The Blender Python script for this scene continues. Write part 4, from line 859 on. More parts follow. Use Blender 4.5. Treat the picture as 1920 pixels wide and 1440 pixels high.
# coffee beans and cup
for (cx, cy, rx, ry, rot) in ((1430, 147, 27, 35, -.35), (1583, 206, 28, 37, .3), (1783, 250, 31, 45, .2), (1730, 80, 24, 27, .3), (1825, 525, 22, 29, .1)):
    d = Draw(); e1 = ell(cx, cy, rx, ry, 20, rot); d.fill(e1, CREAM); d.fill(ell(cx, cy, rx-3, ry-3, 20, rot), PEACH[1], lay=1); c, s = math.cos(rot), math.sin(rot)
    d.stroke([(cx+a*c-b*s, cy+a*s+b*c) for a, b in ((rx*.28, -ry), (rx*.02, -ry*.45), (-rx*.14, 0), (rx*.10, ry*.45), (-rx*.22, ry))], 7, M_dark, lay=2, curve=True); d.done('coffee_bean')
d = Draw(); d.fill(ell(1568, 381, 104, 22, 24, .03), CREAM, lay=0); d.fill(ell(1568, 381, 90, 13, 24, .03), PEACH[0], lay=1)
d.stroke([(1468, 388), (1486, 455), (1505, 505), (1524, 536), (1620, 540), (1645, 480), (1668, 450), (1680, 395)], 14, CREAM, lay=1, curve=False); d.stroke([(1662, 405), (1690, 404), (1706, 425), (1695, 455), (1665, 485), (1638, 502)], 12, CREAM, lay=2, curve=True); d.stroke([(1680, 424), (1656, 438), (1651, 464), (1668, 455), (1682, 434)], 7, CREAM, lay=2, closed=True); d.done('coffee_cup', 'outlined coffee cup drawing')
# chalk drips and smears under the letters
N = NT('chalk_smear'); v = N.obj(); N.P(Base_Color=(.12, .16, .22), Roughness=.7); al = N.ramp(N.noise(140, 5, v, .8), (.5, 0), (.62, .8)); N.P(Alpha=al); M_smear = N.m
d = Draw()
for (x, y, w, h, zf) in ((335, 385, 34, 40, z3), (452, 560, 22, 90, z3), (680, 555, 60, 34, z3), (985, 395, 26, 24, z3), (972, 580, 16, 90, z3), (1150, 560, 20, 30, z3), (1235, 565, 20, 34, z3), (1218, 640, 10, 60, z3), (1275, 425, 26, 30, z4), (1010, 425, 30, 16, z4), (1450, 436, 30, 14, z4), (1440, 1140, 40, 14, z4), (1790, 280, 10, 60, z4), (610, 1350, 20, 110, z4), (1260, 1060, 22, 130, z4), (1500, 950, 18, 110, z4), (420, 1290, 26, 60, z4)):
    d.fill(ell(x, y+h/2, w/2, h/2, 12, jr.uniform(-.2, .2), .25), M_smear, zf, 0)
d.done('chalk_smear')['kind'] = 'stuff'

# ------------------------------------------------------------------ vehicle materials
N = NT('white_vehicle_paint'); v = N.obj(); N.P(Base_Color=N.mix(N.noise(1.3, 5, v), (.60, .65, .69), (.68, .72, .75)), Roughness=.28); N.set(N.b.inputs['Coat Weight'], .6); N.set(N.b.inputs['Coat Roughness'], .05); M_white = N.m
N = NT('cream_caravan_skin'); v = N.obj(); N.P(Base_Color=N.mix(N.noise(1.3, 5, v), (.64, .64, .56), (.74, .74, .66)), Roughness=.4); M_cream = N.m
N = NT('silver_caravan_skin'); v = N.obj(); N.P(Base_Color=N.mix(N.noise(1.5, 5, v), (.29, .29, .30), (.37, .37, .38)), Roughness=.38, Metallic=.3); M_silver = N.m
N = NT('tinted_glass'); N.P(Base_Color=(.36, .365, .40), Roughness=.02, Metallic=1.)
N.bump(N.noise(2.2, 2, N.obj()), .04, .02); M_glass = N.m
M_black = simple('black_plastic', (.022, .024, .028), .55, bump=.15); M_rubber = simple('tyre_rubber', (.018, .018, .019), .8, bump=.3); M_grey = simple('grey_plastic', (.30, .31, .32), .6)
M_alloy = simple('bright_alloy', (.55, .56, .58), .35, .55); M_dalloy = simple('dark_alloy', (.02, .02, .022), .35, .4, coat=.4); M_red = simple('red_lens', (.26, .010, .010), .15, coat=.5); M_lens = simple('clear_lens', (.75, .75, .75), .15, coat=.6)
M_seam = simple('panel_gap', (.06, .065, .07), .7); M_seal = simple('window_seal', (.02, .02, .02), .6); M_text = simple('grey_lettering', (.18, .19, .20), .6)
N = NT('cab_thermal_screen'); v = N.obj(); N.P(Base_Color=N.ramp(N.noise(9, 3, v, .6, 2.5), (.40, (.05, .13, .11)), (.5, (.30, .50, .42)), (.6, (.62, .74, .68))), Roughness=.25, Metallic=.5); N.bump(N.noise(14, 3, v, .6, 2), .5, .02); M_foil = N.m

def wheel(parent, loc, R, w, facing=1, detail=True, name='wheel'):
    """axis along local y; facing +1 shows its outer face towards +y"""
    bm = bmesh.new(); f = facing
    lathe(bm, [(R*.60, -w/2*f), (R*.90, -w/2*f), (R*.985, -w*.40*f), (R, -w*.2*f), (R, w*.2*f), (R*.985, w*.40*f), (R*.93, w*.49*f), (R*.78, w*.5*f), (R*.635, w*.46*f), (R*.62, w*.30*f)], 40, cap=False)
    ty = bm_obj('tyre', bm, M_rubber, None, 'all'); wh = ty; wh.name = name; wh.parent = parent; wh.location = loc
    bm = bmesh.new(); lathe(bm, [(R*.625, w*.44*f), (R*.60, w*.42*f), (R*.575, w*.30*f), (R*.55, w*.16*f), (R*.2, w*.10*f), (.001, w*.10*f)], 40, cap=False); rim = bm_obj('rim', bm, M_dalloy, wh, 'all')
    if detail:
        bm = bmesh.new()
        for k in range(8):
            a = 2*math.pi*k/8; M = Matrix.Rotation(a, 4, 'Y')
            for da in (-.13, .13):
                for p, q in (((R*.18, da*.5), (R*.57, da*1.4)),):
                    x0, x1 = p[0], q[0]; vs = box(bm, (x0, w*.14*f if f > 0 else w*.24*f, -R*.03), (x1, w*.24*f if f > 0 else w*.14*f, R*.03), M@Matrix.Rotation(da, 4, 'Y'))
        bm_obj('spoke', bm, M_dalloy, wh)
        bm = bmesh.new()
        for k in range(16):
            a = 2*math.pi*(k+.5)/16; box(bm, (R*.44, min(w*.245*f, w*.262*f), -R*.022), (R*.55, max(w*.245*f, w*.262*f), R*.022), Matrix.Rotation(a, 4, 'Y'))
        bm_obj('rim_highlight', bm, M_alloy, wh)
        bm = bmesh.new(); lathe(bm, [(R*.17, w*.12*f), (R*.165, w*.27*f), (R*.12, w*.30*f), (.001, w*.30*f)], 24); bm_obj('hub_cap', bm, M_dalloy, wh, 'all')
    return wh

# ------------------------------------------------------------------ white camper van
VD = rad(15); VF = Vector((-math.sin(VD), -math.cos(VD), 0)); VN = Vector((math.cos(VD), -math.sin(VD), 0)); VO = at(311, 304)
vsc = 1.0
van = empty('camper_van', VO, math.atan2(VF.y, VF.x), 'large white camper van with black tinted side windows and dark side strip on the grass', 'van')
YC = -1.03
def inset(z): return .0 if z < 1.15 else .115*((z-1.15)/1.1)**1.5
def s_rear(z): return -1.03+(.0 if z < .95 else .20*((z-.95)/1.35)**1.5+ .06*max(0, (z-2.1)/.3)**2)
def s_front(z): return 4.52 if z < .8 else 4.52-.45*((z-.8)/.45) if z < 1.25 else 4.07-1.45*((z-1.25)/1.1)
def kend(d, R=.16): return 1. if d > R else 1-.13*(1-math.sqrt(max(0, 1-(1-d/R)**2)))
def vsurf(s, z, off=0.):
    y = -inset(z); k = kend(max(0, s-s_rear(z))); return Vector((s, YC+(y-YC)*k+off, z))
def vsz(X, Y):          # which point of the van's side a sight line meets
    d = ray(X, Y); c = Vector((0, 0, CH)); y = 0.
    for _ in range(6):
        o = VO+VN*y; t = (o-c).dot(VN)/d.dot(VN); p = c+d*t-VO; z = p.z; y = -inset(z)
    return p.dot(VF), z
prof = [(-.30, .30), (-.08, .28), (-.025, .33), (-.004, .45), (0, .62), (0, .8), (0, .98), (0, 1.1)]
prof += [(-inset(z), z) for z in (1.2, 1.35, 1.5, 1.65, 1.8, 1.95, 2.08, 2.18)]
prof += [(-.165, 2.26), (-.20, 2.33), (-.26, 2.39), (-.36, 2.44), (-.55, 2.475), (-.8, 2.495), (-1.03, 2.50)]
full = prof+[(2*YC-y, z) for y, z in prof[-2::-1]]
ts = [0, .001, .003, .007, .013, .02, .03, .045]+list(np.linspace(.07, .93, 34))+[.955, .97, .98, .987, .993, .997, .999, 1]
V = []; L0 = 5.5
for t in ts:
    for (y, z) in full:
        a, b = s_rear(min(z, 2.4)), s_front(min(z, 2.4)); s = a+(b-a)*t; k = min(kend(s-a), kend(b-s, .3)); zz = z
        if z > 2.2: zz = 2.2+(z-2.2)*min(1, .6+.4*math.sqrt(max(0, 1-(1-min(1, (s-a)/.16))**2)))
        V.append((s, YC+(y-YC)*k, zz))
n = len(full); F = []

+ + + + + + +

=== Instruction ===
Reproduce only the lines from the top of the material through the one bearing "d.done('chalk_smear')['kind'] = 'stuff'", each exactly as it stands.

=== Response ===
The Blender Python script for this scene continues. Write part 4, from line 859 on. More parts follow. Use Blender 4.5. Treat the picture as 1920 pixels wide and 1440 pixels high.
# coffee beans and cup
for (cx, cy, rx, ry, rot) in ((1430, 147, 27, 35, -.35), (1583, 206, 28, 37, .3), (1783, 250, 31, 45, .2), (1730, 80, 24, 27, .3), (1825, 525, 22, 29, .1)):
    d = Draw(); e1 = ell(cx, cy, rx, ry, 20, rot); d.fill(e1, CREAM); d.fill(ell(cx, cy, rx-3, ry-3, 20, rot), PEACH[1], lay=1); c, s = math.cos(rot), math.sin(rot)
    d.stroke([(cx+a*c-b*s, cy+a*s+b*c) for a, b in ((rx*.28, -ry), (rx*.02, -ry*.45), (-rx*.14, 0), (rx*.10, ry*.45), (-rx*.22, ry))], 7, M_dark, lay=2, curve=True); d.done('coffee_bean')
d = Draw(); d.fill(ell(1568, 381, 104, 22, 24, .03), CREAM, lay=0); d.fill(ell(1568, 381, 90, 13, 24, .03), PEACH[0], lay=1)
d.stroke([(1468, 388), (1486, 455), (1505, 505), (1524, 536), (1620, 540), (1645, 480), (1668, 450), (1680, 395)], 14, CREAM, lay=1, curve=False); d.stroke([(1662, 405), (1690, 404), (1706, 425), (1695, 455), (1665, 485), (1638, 502)], 12, CREAM, lay=2, curve=True); d.stroke([(1680, 424), (1656, 438), (1651, 464), (1668, 455), (1682, 434)], 7, CREAM, lay=2, closed=True); d.done('coffee_cup', 'outlined coffee cup drawing')
# chalk drips and smears under the letters
N = NT('chalk_smear'); v = N.obj(); N.P(Base_Color=(.12, .16, .22), Roughness=.7); al = N.ramp(N.noise(140, 5, v, .8), (.5, 0), (.62, .8)); N.P(Alpha=al); M_smear = N.m
d = Draw()
for (x, y, w, h, zf) in ((335, 385, 34, 40, z3), (452, 560, 22, 90, z3), (680, 555, 60, 34, z3), (985, 395, 26, 24, z3), (972, 580, 16, 90, z3), (1150, 560, 20, 30, z3), (1235, 565, 20, 34, z3), (1218, 640, 10, 60, z3), (1275, 425, 26, 30, z4), (1010, 425, 30, 16, z4), (1450, 436, 30, 14, z4), (1440, 1140, 40, 14, z4), (1790, 280, 10, 60, z4), (610, 1350, 20, 110, z4), (1260, 1060, 22, 130, z4), (1500, 950, 18, 110, z4), (420, 1290, 26, 60, z4)):
    d.fill(ell(x, y+h/2, w/2, h/2, 12, jr.uniform(-.2, .2), .25), M_smear, zf, 0)
d.done('chalk_smear')['kind'] = 'stuff'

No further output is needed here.